Maybe some really big shops run the Oracle stuff, but I've never seen it.
- It's not the Macs I hate. It's Digg users. -
It's called Bittorrent ;-)
i.e. it's nice for seeing what tools Apple put in their Server version of OS X, but not really much more useful than that for anyone other than developers.
Indeed, it is. But if you want a copy of OS X Server for development purposes (gotta make sure your great new game runs on servers ;) paying $500 for membership and getting a bunch of other goodies too sure beats paying $499 just for the software.

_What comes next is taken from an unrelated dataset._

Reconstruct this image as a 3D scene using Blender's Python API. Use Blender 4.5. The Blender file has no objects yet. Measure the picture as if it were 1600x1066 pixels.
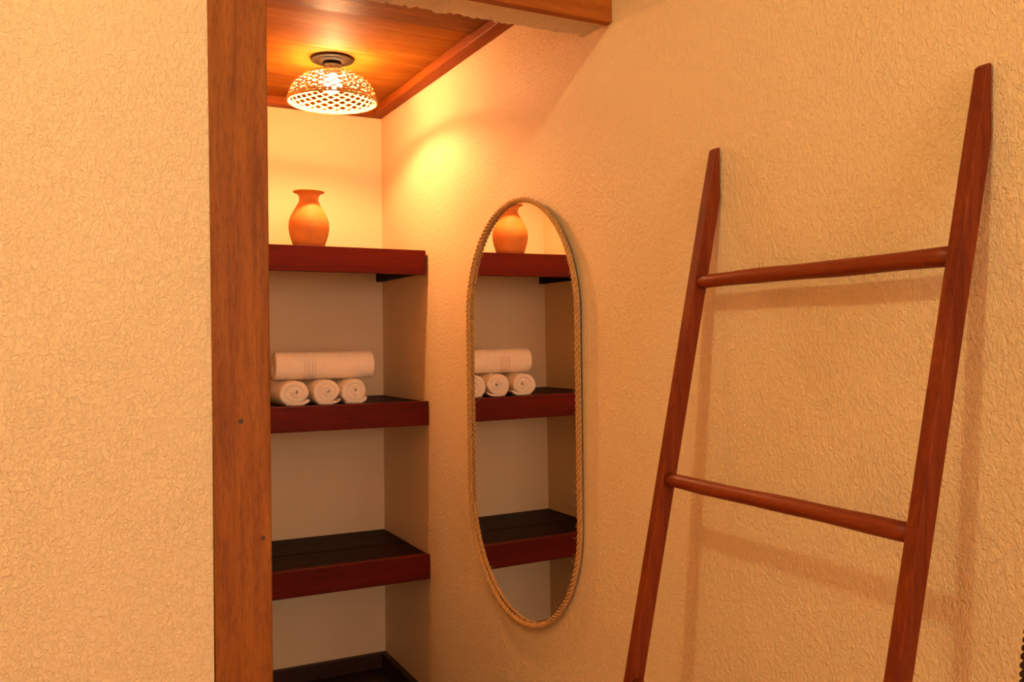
import bpy, bmesh, math, random
from mathutils import Vector, Matrix
random.seed(7)
SC = bpy.context.scene
COL = SC.collection
PI = math.pi

# ------------------------------------------------------------------ camera
F_PX, YAW, PITCH, ROLL = 1382.1, 0.4707, 0.0007, -0.0083
CAM = Vector((-1.0814, -3.2, 1.4))
fw = Vector((math.sin(YAW)*math.cos(PITCH), math.cos(YAW)*math.cos(PITCH), math.sin(PITCH)))
rt = Vector((math.cos(YAW), -math.sin(YAW), 0)); up = rt.cross(fw)
c_, s_ = math.cos(ROLL), math.sin(ROLL)
rt, up = c_*rt + s_*up, -s_*rt + c_*up
cd = bpy.data.cameras.new('camera'); cam = bpy.data.objects.new('camera', cd); COL.objects.link(cam)
cd.sensor_width = 36.0; cd.lens = F_PX/1600*36.0; cd.clip_start = 0.01
m3 = Matrix((rt, up, -fw)).transposed()
cam.matrix_world = Matrix.Translation(CAM) @ m3.to_4x4()
SC.camera = cam
# ------------------------------------------------------------------ view, world, lights
SC.view_settings.view_transform = 'Standard'; SC.view_settings.look = 'None'
SC.view_settings.gamma = 1.0; SC.view_settings.use_curve_mapping = False
SC.view_settings.exposure = 0.13
W = bpy.data.worlds.new('world'); SC.world = W; W.use_nodes = True
W.node_tree.nodes['Background'].inputs[0].default_value = (1.0, 0.86, 0.77, 1)
W.node_tree.nodes['Background'].inputs[1].default_value = 10.7
SC.cycles.max_bounces = 10; SC.cycles.diffuse_bounces = 6; SC.cycles.glossy_bounces = 5

def point_lamp(name, loc, power, color, radius):
    l = bpy.data.lights.new(name, 'POINT'); l.energy = power; l.color = color; l.shadow_soft_size = radius
    o = bpy.data.objects.new(name, l); o.location = loc; COL.objects.link(o); return o
KEY_COL = (1.0, 0.98, 0.56)
point_lamp('room_lamp_light', (-1.60, -2.78, 2.68), 28.5, KEY_COL, 0.040)
point_lamp('left_fill_light', (-3.05, -3.2, 1.50), 12.5, (1.0, 0.65, 0.25), 0.20)  # soft warm fill added from the left for the ladder wall, no real lamp
point_lamp('far_room_lamp_light', (-0.50, -5.2, 2.45), 8.8, (1.0, 0.77, 0.55), 0.05)
BULB_STRENGTH = 1000.0
BULB_COL = (1.0, 0.53, 0.235)

# ------------------------------------------------------------------ helpers
def mesh_obj(name, bm, mat, parent=None, smooth=False, origin=None):
    me = bpy.data.meshes.new(name)
    if origin is None and parent is not None: origin = parent.get('_o')
    if origin is not None:
        bmesh.ops.translate(bm, vec=-Vector(origin), verts=bm.verts)
    bm.normal_update(); bm.to_mesh(me); bm.free()
    if smooth:
        for p in me.polygons: p.use_smooth = True
    me.materials.append(mat)
    o = bpy.data.objects.new(name, me); COL.objects.link(o)
    if parent is not None: o.parent = parent
    elif origin is not None: o.location = origin
    return o
def thing(name, label, cat, loc, group=None):
    o = bpy.data.objects.new(name, None); COL.objects.link(o); o.location = loc; o.empty_display_size = 0.05
    o['label'] = label; o['category'] = cat
    if group: o['group'] = group
    o['_o'] = [float(v) for v in loc]
    return o
def struct(o, label=None):
    o['kind'] = 'structure'
    if label: o['label'] = label
    return o
def add_box(bm, a, b, bev=0.0, seg=2):
    x0, y0, z0 = a; x1, y1, z1 = b
    vs = [bm.verts.new(p) for p in ((x0,y0,z0),(x1,y0,z0),(x1,y1,z0),(x0,y1,z0),(x0,y0,z1),(x1,y0,z1),(x1,y1,z1),(x0,y1,z1))]
    fs = [bm.faces.new([vs[i] for i in f]) for f in ((0,3,2,1),(4,5,6,7),(0,1,5,4),(1,2,6,5),(2,3,7,6),(3,0,4,7))]
    if bev > 0:
        es = list({e for f in fs for e in f.edges})
        bmesh.ops.bevel(bm, geom=es, offset=bev, segments=seg, affect='EDGES', profile=0.5)
    return bm
def box(name, a, b, mat, parent=None, bev=0.0, origin=None):
    return mesh_obj(name, add_box(bmesh.new(), a, b, bev), mat, parent, origin=origin)
def add_lathe(bm, prof, n=48, c=(0,0,0), close=False):
    rings = []
    for r, z in prof:
        rings.append([bm.verts.new((c[0]+r*math.cos(2*PI*i/n), c[1]+r*math.sin(2*PI*i/n), c[2]+z)) for i in range(n)])
    for A, B in zip(rings, rings[1:] + ([rings[0]] if close else [])):
        for i in range(n):
            j = (i+1) % n
            bm.faces.new((A[i], A[j], B[j], B[i]))
    if not close:
        bm.faces.new(list(reversed(rings[0]))); bm.faces.new(rings[-1])
    bmesh.ops.recalc_face_normals(bm, faces=bm.faces)
    return bm
def add_tube(bm, pts, rad, n=8, closed=False, caps=True):
    pts = [Vector(p) for p in pts]; N = len(pts); rings = []
    ref = None
    for i, p in enumerate(pts):
        a = pts[(i-1) % N] if (closed or i > 0) else pts[i]
        b = pts[(i+1) % N] if (closed or i < N-1) else pts[i]
        t = (b-a).normalized()
        if ref is None:
            ref = Vector((0,0,1)) if abs(t.z) < .9 else Vector((1,0,0))
        u = (ref - t*ref.dot(t)).normalized(); v = t.cross(u); ref = u
        r = rad[i] if isinstance(rad, (list, tuple)) else rad
        rings.append([bm.verts.new(p + r*(math.cos(2*PI*k/n)*u + math.sin(2*PI*k/n)*v)) for k in range(n)])
    for i in range(N if closed else N-1):
        A, B = rings[i], rings[(i+1) % N]
        for k in range(n):
            j = (k+1) % n
            bm.faces.new((A[k], A[j], B[j], B[k]))
    if not closed and caps and n > 2:
        bm.faces.new(list(reversed(rings[0]))); bm.faces.new(rings[-1])
    return bm

# ------------------------------------------------------------------ materials
class NT:
    def __init__(s, name):
        s.m = bpy.data.materials.new(name); s.m.use_nodes = True
        s.t = s.m.node_tree; s.b = s.t.nodes['Principled BSDF']
        s.tc = s.n('ShaderNodeTexCoord')
    def n(s, ty, **kw):
        o = s.t.nodes.new(ty)
        for k, v in kw.items(): setattr(o, k, v)
        return o
    def l(s, a, b): s.t.links.new(a, b)
    def noise(s, vec, scale, detail=3, rough=.5, dist=0.0):
        o = s.n('ShaderNodeTexNoise'); o.inputs['Scale'].default_value = scale; o.inputs['Detail'].default_value = detail
        o.inputs['Roughness'].default_value = rough; o.inputs['Distortion'].default_value = dist
        s.l(vec, o.inputs['Vector']); return o.outputs[0]
    def mapping(s, vec, scale=(1,1,1), rot=(0,0,0)):
        o = s.n('ShaderNodeMapping'); o.inputs['Scale'].default_value = scale; o.inputs['Rotation'].default_value = rot
        s.l(vec, o.inputs['Vector']); return o.outputs[0]
    def ramp(s, fac, stops):
        o = s.n('ShaderNodeValToRGB'); e = o.color_ramp.elements
        while len(e) < len(stops): e.new(.5)
        for i, (p, c) in enumerate(stops): e[i].position = p; e[i].color = (*c, 1) if len(c) == 3 else c
        s.l(fac, o.inputs[0]); return o.outputs[0]
    def math(s, op, a, b=None):
        o = s.n('ShaderNodeMath', operation=op)
        for i, v in enumerate((a, b)):
            if v is None: continue
            if isinstance(v, (int, float)): o.inputs[i].default_value = v
            else: s.l(v, o.inputs[i])
        return o.outputs[0]
    def mix(s, fac, a, b, mode='MIX'):
        o = s.n('ShaderNodeMix', data_type='RGBA', blend_type=mode)
        if isinstance(fac, (int, float)): o.inputs[0].default_value = fac
        else: s.l(fac, o.inputs[0])
        for i, v in ((6, a), (7, b)):
            if isinstance(v, tuple): o.inputs[i].default_value = (*v, 1)
            else: s.l(v, o.inputs[i])
        return o.outputs[2]
    def bump(s, h, strength, dist):
        o = s.n('ShaderNodeBump'); o.inputs['Strength'].default_value = strength; o.inputs['Distance'].default_value = dist
        s.l(h, o.inputs['Height']); s.l(o.outputs[0], s.b.inputs['Normal'])
    def base(s, c):
        if isinstance(c, tuple): s.b.inputs['Base Color'].default_value = (*c, 1)
        else: s.l(c, s.b.inputs['Base Color'])
    def set(s, **kw):
        for k, v in kw.items(): s.b.inputs[k.replace('_', ' ')].default_value = v

def plaster(name, col, relief, fine=False, gloss=.45):
    k = NT(name); pos = k.n('ShaderNodeNewGeometry').outputs['Position']
    warp = k.noise(pos, 6, 2)
    # smeared trowel relief: ragged short ridges
    a = k.noise(k.mapping(pos, (1,1,.62)), 155 if not fine else 260, 3, .55, 1.1)
    b = k.noise(pos, 82 if not fine else 150, 2, .5, .8)
    ridge = k.ramp(a, [(.40, (0,0,0)), (.56, (.85,.85,.85)), (.7, (1,1,1))])
    r2 = k.ramp(b, [(.42, (0,0,0)), (.62, (1,1,1))])
    h = k.math('ADD', k.math('MULTIPLY', ridge, .62), k.math('MULTIPLY', r2, .36))
    h = k.math('ADD', h, k.math('MULTIPLY', k.noise(pos, 330, 2, .6, .6), .34))
    amp = k.math('ADD', k.math('MULTIPLY', warp, .5), .65)
    h = k.math('MULTIPLY', h, amp)
    k.bump(h, 1.0, relief)
    cv = k.ramp(k.noise(pos, 1.3, 3), [(.3, tuple(c*.965 for c in col)), (.7, col)])
    k.base(cv); k.set(Roughness=gloss, Specular_IOR_Level=.32)
    return k.m
WALL = (.86, .61, .33)
M_WALL = plaster('wall_plaster', WALL, .0019)
M_WALLN = plaster('niche_plaster', WALL, .0005, fine=True, gloss=.7)
M_LINTEL = plaster('lintel_plaster', (.90, .76, .56), .004, gloss=.28)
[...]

Windows 95 OEM == Windows 4.0
Windows 95 Retail == Windows 4.1
Windows 95 OEMSR2 == Windows 4.3
Windows 98 == Windows 4.4
Windows 98 SE == Windows 4.5
Windows ME == Windows 4.6
Not insightful, -5 Ignorant Boob. Apple's developer tools and most if not all SDK's are a free download. The $$ memberships get you big discounts on hardware and tools and OS updates mailed to you. Then try comparing the price of Apple's professional memberships and software to Microsofts, and then get back to us.
If 10.4 is a service pack, then 2000 was a service pack to NT. And XP is a service pack for 2000.
**Features
Microsoft is just like a home appliance company: rather than trying to make the best product, they just keep adding new features to it to differntiate it from the last years model. Its adding features for the sake of adding features, which is why we have the god awful XP start menu, one reason why they are so many Windows vunerabilities out there (Outlook and Active X. 'Nuf said).
This is what seperates Apple from Microsoft. Apple likes adding new features, but they actually take the time to see if they are useful, as opposed to Microsoft who throws them in so they have more billets on a list of reasons to upgrade. Perfect example: personalized menus. Worst. Gui. Idea. Ever.